Quickly follow that up with the benefits of win/loss analyses across your organization. Highlight the potential for growth and increased profitability through leveraging win/loss analysis insights. For additional impact, mention a potential loss of the company not implementing these insights.

This will give your company more incentive to listen up. 

Touch upon top-level, relevant discoveries and actionable takeaways for each department. Then, offer a link to the full report for colleagues to learn more.

At the end of your presentation, offer a link to the full report for colleagues who want to learn more.

The Biggest Challenge in Building Win/Loss Analyses

So far, we've hinted at the heaps of discoveries you'll find in this process. Yay!

And if you popped those discoveries in a document, it could easily fill 50 pages. Yay!

Although this disclaimer might temporarily burst your enthusiastic PMM bubble, a helpful win/loss guide needs to warn you: Gathering all those win/loss discoveries and then distilling those 50 pages into something the entire company will use to stay aligned takes an incredible amount of time.

Ask a PMM who's gone through it. (Sigh.)

Luckily, there are two keys to overcoming this challenge.

First is to know that there is a bucket load of time involved. Check!

The second is to streamline the win/loss process to extract the most value from your discoveries so that your organization can reap all the benefits mentioned in the article.

Best Practices for a Win/Loss Program that Sticks

Engage stakeholders in the process. Get internal stakeholders on board as early as possible and maintain communication with them.  This early, ongoing communication will optimize your chances of aligning their teams with your win/loss findings.

Solve that time challenge through technology. Put that Time Challenge in the rearview mirror with software and AI. Find out if your sales enablement software offers or integrates with win/loss software. 

For example, Kompyte provides detailed win/loss statistics, including your company's overall win rate and which of your competitors are most formidable.

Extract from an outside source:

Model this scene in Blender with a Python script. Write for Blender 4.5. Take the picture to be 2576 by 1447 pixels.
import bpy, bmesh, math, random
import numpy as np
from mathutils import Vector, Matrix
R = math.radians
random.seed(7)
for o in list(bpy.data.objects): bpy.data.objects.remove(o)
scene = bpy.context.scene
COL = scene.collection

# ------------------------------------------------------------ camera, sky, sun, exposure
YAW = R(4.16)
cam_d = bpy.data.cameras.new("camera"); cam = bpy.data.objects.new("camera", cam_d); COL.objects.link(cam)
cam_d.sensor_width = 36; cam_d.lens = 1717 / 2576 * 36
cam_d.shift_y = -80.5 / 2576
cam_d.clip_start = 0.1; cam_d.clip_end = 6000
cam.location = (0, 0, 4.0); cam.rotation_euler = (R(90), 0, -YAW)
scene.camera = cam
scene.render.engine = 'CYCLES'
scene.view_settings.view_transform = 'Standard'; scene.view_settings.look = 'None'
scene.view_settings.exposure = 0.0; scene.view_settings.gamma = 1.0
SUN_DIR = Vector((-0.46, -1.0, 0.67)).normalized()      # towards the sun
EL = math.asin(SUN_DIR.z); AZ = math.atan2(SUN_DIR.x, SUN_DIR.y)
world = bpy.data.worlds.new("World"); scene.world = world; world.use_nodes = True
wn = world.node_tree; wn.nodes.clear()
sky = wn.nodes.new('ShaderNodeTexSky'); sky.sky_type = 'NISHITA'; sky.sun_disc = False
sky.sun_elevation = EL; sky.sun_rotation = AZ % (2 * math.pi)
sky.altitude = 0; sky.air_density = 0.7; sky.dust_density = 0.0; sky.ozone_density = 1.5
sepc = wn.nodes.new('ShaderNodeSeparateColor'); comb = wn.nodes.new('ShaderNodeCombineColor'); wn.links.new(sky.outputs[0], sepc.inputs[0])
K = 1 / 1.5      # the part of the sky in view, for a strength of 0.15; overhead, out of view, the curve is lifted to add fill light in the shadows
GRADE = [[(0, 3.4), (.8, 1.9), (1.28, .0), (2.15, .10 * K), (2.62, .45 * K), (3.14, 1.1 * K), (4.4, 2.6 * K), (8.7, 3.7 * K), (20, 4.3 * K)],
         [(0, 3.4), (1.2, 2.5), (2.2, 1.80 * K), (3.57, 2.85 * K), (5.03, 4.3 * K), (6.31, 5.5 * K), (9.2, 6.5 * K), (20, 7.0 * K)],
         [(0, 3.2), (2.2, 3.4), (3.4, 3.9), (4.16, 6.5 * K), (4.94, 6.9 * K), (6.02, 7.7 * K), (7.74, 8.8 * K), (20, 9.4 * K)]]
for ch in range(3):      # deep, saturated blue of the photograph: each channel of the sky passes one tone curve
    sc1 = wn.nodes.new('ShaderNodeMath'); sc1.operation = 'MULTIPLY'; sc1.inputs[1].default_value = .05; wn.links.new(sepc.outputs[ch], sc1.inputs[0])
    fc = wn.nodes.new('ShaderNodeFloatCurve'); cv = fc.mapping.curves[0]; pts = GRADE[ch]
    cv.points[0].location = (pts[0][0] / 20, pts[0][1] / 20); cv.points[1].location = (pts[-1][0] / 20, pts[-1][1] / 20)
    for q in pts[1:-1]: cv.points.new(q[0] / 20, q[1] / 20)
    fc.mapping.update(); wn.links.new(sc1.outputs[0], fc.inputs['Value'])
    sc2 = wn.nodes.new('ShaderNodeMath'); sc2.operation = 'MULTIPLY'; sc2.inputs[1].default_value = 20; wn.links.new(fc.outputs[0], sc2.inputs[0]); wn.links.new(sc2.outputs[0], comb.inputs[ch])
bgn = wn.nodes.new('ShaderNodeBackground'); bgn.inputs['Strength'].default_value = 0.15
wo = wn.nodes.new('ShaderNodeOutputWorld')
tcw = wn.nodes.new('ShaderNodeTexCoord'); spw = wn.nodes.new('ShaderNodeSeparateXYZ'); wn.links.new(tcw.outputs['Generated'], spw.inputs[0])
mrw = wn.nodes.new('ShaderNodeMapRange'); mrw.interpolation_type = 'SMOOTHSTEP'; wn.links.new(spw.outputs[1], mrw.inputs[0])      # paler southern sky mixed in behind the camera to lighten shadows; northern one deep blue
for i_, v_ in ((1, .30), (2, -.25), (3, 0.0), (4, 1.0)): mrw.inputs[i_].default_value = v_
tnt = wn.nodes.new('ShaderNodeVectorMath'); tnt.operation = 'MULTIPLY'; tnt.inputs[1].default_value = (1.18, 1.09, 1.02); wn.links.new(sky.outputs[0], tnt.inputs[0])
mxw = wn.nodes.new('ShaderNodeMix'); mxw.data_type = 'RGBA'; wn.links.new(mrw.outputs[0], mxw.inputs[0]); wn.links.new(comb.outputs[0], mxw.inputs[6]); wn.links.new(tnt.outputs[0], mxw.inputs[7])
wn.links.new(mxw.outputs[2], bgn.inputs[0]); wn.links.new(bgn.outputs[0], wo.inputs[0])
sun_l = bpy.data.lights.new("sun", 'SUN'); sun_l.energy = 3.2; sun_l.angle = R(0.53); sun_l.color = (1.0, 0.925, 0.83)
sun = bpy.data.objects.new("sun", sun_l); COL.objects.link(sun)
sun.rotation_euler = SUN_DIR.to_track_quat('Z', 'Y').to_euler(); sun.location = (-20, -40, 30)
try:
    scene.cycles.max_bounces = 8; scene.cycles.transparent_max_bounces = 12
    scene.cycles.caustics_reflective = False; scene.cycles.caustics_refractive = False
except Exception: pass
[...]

Now with our integration with IcebergIQ, you can also get candid insights into the reasons you win and lose from real prospects - right inside Kompyte.

Win-Loss product animation

The integration funnels IcebergIQ win/loss interviews into Kompyte where KompyteGPT quickly summarizes key themes of the interviews. PMMs can use these summaries and customer quotes on the same platform to update their Kompyte win/loss Battlecards and help their sales team increase wins. 

"IcebergIQ has become an extension of our team, and the invaluable insights we get from their research have helped us hone our messaging, better understand competitors, and make more informed decisions. "
- Lindsay Kocel, Director, Product Marketing, TaskRay

These summaries will provide an easily digestible, single source of win/loss truth from the entire company. Talk about alignment!

If you want to take a first step toward win/loss alignment, try this win/loss Battlecard template. Many B2B SaaS companies rely on it daily to stay competitive and win more deals.

Conclusion

While you might initiate win/loss analysis to keep your entire organization in step regarding why you win and lose, you'll soon see other benefits from your work. Your discoveries provide clear guidance for product marketing, sales, and customer success to connect more effectively with the marketplace.

And more effective connection = more deals won (and won back).

With an organized plan, stakeholder engagement, and an assist from AI, your win/loss program will fuel your company's sustainable growth and success. And you'll get Manny and Mina to agree. Again, a total win/win!